(738g) Elucidating Structure-Function Relationships of Molybdenum Oxides for Catalytic Alkane Dehydrogenation

Ethylene, propylene, and isobutylene are critical building blocks in the chemical industry for a vast array of applications such as paints, adhesives, and fuel additives. Traditionally, these olefin feedstocks are produced via naphtha cracking. Recent technological advances in natural gas production, though, have resulted in an abundance of light alkanes. Coupled with a growing demand for light olefins, this shift has led to renewed interest in catalytic dehydrogenation as a way to selectively convert alkanes into their corresponding olefins. Although industrial light alkane dehydrogenation processes are typically catalyzed by supported Pt or CrO_x materials, the high cost of Pt and adverse health effects associated with Cr⁶⁺ motivate research into alternative catalysts, particularly in the metal oxide space.

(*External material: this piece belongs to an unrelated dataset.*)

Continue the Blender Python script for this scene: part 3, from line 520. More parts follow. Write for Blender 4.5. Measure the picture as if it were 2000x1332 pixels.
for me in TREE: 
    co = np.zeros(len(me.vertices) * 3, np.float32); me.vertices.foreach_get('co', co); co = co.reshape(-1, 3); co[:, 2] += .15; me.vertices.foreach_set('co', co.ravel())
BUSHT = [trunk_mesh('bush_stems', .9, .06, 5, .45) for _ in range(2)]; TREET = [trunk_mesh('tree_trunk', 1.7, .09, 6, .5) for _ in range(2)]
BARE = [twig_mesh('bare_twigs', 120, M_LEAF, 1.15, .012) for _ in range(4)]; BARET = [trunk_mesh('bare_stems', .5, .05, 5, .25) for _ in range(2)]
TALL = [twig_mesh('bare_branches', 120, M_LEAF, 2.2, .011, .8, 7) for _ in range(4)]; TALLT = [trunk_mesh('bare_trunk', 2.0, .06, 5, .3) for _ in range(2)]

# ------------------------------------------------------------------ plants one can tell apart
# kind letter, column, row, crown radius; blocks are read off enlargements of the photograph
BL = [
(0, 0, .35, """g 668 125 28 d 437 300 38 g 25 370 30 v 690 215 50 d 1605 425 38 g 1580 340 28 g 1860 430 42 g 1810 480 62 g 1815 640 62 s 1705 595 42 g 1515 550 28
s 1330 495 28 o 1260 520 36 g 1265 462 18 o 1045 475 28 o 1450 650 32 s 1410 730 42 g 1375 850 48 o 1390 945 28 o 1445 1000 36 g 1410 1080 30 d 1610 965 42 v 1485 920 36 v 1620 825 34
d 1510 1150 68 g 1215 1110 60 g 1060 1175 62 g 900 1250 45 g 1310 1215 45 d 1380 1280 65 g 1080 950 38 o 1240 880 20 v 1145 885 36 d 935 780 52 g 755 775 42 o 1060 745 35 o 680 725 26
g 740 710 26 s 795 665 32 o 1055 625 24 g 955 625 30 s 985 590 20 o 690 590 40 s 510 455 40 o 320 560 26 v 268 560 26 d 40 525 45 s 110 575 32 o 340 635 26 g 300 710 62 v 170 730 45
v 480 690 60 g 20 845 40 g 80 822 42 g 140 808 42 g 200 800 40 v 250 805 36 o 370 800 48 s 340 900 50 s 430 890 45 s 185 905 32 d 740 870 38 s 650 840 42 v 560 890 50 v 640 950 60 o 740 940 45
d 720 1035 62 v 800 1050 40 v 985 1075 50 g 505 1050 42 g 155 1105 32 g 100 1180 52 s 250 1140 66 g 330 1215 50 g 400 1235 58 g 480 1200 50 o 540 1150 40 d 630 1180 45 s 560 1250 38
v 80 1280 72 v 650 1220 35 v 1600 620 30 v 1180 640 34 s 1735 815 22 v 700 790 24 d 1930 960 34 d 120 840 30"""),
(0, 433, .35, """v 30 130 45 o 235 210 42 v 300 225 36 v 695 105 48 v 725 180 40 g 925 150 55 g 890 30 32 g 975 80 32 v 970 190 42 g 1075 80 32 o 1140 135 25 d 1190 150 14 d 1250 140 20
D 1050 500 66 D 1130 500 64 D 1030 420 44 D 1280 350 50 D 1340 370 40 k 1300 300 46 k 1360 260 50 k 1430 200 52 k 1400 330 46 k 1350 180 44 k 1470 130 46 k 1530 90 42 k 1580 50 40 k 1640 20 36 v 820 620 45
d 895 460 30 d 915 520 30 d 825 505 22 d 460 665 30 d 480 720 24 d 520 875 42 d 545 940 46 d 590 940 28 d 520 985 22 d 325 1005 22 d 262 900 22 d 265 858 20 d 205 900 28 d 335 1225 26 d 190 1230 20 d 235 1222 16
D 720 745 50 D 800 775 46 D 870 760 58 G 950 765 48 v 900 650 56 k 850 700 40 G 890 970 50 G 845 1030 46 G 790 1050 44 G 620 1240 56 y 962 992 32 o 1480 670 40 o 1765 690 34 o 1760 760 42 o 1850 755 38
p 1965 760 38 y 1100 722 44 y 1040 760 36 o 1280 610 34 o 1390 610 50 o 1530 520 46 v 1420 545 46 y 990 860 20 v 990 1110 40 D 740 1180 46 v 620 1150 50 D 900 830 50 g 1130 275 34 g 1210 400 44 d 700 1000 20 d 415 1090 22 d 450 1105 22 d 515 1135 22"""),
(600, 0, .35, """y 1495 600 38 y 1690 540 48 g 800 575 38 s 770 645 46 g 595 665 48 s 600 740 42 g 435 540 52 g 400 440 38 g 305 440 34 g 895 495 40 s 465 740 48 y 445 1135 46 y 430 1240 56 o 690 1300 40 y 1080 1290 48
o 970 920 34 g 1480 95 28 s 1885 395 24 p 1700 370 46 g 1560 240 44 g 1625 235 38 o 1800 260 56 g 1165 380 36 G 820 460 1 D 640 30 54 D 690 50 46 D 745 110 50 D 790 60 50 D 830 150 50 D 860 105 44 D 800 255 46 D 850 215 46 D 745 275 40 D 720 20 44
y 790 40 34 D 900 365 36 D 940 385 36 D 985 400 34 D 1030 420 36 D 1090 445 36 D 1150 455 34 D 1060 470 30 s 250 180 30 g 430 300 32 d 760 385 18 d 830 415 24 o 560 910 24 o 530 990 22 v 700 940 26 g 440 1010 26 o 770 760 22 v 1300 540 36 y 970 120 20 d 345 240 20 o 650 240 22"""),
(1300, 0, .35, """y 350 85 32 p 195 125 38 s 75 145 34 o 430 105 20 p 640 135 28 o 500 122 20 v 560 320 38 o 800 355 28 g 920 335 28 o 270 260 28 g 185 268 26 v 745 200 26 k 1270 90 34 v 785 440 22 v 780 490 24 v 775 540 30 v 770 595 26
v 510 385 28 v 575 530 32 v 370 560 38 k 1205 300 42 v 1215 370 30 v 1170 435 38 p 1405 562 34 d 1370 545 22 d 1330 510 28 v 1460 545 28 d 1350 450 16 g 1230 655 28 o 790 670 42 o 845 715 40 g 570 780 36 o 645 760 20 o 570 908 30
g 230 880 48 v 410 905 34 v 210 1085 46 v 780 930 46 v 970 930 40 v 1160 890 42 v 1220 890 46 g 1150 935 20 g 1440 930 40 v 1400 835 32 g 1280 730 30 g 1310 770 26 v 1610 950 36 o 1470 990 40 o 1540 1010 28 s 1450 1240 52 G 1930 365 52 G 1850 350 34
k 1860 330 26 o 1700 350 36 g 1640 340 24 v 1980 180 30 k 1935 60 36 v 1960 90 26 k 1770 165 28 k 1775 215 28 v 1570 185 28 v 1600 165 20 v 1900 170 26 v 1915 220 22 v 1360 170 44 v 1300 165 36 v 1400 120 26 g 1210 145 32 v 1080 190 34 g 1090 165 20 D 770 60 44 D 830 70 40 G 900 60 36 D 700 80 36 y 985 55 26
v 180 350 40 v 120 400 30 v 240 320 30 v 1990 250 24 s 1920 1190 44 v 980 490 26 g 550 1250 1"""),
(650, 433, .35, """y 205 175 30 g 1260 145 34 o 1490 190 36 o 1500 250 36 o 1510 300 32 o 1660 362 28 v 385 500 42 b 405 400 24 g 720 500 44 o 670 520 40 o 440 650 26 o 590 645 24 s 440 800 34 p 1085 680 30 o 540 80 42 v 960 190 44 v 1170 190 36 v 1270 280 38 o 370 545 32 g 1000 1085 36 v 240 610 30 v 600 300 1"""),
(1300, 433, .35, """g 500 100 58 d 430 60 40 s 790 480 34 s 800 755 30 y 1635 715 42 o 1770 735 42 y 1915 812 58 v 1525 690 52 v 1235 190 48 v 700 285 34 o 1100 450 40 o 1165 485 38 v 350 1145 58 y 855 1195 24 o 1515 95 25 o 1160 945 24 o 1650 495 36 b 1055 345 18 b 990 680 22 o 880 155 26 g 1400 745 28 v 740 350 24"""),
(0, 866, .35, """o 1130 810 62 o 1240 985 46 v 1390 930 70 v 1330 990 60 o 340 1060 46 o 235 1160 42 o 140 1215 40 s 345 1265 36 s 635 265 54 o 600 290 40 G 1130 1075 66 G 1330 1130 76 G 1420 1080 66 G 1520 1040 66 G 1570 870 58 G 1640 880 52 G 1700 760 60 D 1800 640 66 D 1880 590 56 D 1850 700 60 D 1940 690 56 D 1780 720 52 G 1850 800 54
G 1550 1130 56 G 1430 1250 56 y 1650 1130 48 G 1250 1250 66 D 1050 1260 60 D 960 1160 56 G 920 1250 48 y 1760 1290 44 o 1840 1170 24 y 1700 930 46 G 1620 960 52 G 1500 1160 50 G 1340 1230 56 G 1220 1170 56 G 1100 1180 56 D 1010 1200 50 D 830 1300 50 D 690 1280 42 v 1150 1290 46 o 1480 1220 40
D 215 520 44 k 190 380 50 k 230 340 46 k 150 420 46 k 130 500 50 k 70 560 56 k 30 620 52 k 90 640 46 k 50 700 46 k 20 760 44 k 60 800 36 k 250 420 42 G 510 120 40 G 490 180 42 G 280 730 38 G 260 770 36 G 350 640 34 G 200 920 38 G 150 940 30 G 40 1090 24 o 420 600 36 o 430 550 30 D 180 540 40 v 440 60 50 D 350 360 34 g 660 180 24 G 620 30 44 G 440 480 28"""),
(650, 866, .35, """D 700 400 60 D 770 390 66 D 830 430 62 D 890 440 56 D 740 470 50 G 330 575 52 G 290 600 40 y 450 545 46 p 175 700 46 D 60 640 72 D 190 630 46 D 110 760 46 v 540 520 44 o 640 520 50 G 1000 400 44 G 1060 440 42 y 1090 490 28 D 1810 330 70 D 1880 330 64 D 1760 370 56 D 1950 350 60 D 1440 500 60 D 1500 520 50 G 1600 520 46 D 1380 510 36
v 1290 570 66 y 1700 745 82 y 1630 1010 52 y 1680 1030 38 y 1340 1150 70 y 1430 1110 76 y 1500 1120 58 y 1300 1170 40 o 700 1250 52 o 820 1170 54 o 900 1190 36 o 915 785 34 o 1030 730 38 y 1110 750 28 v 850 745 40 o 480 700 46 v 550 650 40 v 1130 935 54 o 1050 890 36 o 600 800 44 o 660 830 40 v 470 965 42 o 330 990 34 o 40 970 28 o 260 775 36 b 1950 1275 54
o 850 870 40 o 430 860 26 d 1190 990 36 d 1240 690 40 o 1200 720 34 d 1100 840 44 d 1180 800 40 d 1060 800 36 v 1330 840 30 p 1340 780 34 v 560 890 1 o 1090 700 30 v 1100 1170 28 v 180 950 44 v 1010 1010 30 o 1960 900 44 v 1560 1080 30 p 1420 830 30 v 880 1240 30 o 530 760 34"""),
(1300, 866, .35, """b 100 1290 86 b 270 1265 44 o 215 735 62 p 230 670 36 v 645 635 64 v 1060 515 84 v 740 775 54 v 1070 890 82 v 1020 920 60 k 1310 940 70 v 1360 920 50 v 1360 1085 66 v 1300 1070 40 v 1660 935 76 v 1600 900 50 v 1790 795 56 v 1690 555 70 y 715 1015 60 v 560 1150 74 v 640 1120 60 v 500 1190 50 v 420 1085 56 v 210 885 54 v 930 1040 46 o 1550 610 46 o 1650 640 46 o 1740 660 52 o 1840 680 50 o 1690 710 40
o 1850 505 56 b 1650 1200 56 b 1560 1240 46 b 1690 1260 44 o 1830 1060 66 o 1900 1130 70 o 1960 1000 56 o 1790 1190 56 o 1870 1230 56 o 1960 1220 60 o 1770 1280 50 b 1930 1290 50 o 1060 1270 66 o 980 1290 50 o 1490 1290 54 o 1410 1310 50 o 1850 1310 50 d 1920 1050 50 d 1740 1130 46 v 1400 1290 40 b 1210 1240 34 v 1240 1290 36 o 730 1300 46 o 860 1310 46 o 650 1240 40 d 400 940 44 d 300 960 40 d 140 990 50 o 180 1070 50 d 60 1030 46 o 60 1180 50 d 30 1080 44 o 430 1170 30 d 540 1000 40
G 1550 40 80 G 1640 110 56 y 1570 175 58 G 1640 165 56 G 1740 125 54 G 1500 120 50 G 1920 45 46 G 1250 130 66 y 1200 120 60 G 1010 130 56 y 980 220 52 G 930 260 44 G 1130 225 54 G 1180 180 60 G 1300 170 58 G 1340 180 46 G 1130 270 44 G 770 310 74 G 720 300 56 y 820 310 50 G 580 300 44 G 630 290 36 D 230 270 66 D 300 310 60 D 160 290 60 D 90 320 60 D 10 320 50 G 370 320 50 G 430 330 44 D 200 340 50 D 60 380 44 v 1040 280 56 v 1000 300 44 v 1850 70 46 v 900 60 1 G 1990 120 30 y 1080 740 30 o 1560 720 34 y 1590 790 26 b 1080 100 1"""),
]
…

Previous studies on bulk MoO₃ have shown that molybdenum oxides exhibit catalytic alkane dehydrogenation activity but deactivate quickly as the Mo reduces to lower oxidation states. However, as metal loading decreases, the Mo species transitions from crystalline nanoparticles to isolated sites and becomes increasingly more difficult to reduce. Using isobutane as a probe molecule, this study explores different morphologies of supported MoO_x species and their alkane dehydrogenation activities. Our preliminary results show that all MoO_x catalysts exhibit similar initial activities. However, while high Mo loading catalysts are easily reduced and follow similar deactivation trends as those observed with bulk MoO_x, low Mo loading catalysts exhibit very little reduction or deactivation even after several hours under non-oxidative reaction conditions. Highlighting the importance of catalyst structure on its activity and stability, sub-monolayer metal oxides may warrant further investigation as alternative light alkane dehydrogenation catalysts even if their bulk oxide counterparts may not.